## Aim
Every line with the string "script" should be gathered.

## Dataset records

_ _ _ _

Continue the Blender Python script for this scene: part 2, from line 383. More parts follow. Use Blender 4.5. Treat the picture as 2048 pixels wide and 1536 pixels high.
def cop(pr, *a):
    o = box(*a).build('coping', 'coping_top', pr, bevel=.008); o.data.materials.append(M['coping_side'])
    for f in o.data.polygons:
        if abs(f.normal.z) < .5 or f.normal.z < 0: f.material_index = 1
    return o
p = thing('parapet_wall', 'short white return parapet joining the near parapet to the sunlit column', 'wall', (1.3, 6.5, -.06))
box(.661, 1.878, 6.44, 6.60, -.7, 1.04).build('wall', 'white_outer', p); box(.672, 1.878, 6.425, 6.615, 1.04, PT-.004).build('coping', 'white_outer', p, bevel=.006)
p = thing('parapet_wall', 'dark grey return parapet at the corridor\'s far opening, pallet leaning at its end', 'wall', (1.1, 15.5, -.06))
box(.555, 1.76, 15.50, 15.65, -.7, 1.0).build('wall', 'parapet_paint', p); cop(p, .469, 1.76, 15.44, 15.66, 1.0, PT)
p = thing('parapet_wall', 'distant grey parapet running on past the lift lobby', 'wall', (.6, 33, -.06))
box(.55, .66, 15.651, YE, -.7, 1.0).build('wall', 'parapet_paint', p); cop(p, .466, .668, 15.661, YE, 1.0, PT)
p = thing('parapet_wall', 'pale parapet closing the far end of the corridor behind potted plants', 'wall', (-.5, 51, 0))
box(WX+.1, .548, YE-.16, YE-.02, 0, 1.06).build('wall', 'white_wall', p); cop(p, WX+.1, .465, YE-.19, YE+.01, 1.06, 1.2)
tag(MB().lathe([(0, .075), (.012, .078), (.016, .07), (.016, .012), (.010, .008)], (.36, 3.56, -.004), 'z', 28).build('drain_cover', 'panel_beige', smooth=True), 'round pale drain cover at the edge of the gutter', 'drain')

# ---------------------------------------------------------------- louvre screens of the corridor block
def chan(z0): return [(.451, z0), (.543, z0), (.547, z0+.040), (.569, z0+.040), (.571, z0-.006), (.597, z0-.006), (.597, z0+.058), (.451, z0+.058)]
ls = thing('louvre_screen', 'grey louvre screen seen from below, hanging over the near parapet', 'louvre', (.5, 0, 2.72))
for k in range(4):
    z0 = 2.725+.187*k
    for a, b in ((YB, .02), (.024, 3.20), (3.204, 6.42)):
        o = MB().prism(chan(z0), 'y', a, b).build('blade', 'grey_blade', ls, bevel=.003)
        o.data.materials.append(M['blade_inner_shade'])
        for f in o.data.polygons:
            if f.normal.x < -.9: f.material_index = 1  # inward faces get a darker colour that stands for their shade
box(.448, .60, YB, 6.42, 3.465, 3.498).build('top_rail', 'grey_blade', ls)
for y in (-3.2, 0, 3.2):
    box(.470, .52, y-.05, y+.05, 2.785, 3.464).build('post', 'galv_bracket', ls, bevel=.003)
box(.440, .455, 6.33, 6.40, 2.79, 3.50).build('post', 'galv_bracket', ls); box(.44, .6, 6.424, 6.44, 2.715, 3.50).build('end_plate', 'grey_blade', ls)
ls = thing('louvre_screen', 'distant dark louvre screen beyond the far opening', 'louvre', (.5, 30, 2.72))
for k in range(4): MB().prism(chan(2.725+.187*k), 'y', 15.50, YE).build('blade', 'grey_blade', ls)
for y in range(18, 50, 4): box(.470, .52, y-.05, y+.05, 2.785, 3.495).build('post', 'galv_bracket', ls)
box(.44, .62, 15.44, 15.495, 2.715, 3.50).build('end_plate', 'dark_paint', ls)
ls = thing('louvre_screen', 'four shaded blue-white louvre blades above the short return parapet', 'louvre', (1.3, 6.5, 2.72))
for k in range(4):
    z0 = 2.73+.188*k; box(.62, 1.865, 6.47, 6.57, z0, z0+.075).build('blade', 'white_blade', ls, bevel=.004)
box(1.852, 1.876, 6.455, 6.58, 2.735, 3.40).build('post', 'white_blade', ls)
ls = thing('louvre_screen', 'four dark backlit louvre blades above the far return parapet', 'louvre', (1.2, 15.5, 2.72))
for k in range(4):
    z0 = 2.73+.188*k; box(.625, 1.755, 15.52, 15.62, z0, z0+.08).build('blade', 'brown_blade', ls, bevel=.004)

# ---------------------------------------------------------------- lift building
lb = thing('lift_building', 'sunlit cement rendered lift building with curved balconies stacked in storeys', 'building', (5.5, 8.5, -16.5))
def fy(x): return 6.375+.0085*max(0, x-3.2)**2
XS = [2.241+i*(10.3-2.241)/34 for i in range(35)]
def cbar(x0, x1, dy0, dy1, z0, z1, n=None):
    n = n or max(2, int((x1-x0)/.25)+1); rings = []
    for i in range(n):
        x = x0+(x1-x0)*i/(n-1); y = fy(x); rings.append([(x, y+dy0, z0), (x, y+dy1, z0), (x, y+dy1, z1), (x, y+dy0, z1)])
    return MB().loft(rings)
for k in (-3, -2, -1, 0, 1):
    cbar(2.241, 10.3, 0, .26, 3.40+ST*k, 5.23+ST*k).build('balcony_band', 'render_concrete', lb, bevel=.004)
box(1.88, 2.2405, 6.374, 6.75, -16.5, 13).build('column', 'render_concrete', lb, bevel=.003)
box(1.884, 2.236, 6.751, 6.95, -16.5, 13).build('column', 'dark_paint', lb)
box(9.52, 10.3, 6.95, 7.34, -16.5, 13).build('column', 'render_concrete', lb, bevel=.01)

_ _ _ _

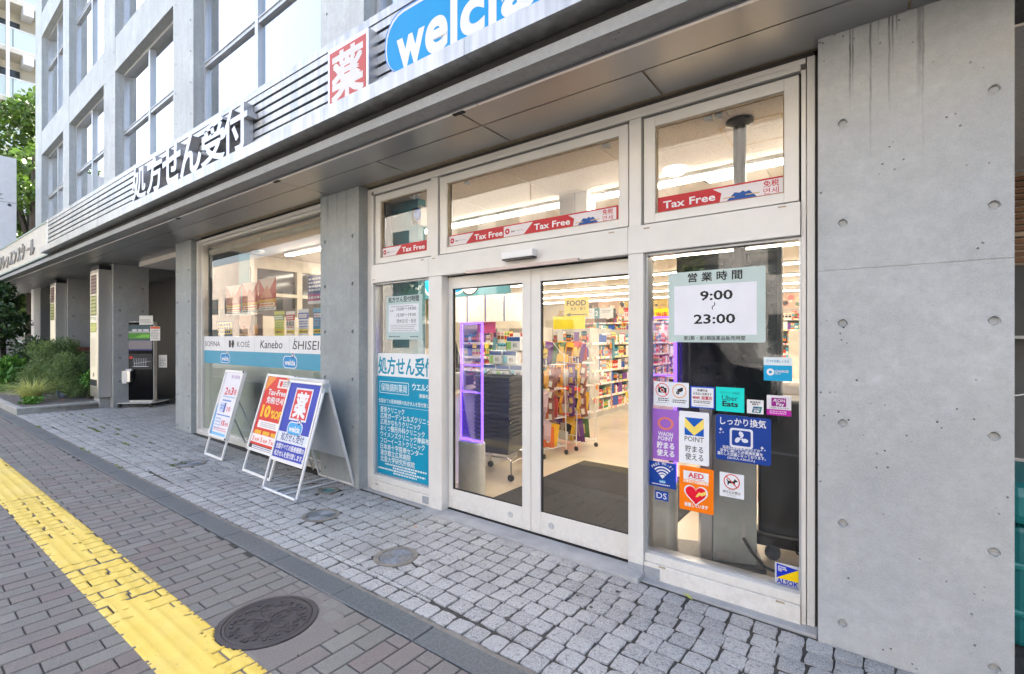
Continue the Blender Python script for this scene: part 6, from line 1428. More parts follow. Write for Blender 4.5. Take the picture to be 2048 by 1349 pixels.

_ _ _ _

## In response
Continue the Blender Python script for this scene: part 2, from line 383. More parts follow. Use Blender 4.5. Treat the picture as 2048 pixels wide and 1536 pixels high.
Continue the Blender Python script for this scene: part 6, from line 1428. More parts follow. Write for Blender 4.5. Take the picture to be 2048 by 1349 pixels.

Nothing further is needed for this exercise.